__Given information__
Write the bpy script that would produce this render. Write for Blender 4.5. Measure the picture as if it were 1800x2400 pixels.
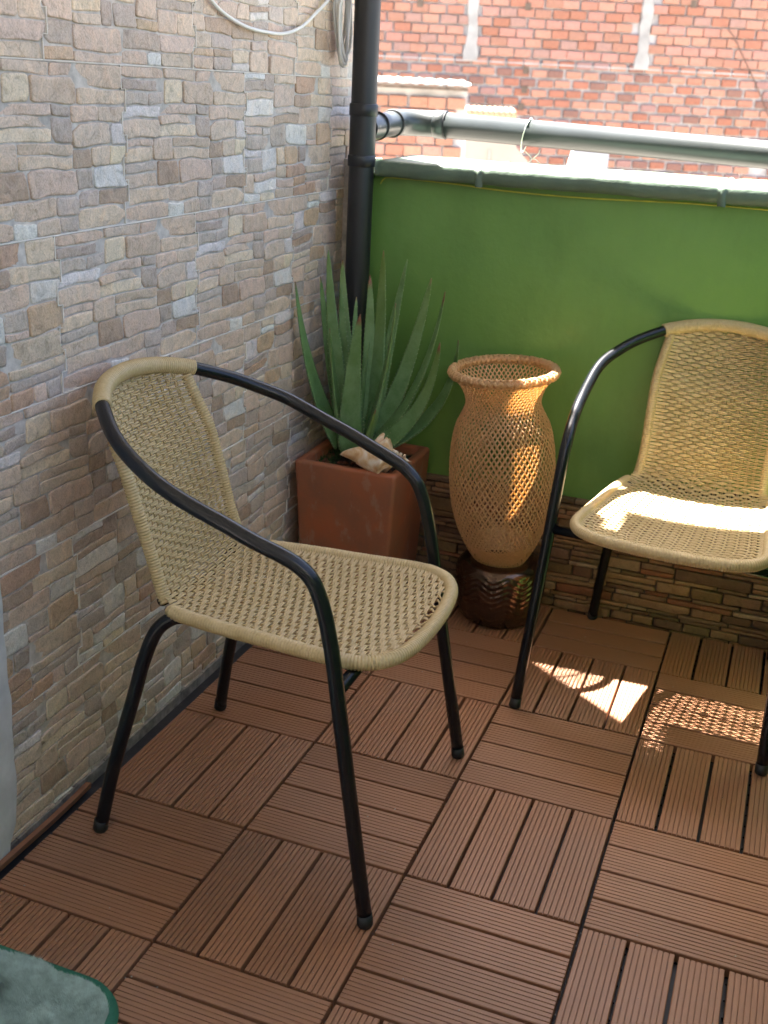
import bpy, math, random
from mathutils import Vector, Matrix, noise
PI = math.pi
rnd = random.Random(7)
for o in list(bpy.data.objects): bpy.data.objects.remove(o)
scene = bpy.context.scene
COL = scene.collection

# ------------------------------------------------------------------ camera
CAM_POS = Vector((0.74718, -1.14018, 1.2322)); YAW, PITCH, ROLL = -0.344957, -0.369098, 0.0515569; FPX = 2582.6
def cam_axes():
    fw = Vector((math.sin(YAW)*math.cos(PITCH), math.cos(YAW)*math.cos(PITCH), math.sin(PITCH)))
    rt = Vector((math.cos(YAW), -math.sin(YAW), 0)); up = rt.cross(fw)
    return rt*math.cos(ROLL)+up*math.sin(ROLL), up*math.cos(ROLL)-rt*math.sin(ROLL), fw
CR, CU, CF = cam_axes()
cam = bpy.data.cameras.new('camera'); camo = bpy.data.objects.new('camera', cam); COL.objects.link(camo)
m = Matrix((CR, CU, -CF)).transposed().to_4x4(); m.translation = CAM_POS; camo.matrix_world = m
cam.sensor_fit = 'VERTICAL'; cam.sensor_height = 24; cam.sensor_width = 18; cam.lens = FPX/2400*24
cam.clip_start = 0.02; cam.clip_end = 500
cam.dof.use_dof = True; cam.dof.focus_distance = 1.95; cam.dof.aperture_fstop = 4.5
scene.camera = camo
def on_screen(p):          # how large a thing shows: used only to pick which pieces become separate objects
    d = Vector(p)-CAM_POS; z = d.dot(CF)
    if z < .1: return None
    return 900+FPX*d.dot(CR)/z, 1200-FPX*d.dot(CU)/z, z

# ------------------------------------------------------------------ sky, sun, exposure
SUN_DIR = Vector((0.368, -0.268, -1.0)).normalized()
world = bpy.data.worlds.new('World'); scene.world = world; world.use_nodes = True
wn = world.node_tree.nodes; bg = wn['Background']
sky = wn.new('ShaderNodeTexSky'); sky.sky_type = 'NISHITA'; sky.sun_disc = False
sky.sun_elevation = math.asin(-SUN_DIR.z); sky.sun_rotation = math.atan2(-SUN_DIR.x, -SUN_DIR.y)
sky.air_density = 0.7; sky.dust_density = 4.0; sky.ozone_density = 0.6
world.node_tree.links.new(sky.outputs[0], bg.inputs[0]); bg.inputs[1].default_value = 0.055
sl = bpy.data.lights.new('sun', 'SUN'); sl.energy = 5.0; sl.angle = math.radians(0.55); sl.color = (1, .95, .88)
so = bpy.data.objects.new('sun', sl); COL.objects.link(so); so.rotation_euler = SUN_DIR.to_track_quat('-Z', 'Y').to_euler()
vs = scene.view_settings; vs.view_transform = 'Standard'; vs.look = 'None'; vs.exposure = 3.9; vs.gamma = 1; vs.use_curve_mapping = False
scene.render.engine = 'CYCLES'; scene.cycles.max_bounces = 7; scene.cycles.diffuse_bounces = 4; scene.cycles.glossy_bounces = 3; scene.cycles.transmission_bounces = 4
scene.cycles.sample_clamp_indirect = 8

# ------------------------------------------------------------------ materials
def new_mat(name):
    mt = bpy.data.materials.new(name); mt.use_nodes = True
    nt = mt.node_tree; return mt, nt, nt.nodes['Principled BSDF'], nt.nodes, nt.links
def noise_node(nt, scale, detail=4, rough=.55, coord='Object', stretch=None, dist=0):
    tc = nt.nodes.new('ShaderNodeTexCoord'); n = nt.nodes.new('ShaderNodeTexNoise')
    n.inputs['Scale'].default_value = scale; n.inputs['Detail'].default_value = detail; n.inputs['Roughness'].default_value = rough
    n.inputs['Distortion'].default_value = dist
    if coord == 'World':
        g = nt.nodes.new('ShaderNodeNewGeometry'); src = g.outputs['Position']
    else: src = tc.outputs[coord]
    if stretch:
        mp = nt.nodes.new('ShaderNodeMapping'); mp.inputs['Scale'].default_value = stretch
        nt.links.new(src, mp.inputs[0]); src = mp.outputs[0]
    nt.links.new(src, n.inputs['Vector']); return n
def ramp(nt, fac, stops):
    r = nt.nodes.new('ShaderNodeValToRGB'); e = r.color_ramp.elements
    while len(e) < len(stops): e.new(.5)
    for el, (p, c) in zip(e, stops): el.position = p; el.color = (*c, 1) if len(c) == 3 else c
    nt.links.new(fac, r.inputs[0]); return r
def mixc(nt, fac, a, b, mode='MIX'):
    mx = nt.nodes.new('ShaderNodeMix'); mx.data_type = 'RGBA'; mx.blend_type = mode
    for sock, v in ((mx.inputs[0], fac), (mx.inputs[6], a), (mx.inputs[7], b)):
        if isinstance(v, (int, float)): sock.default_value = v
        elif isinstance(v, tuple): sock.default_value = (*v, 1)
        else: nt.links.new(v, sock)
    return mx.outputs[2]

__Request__
Exactly as they appear, print the lines of the listing above from its first line through the line that contains "COL = scene.collection", minus the pictures.

__Solution to this problem__
Write the bpy script that would produce this render. Write for Blender 4.5. Measure the picture as if it were 1800x2400 pixels.
import bpy, math, random
from mathutils import Vector, Matrix, noise
PI = math.pi
rnd = random.Random(7)
for o in list(bpy.data.objects): bpy.data.objects.remove(o)
scene = bpy.context.scene
COL = scene.collection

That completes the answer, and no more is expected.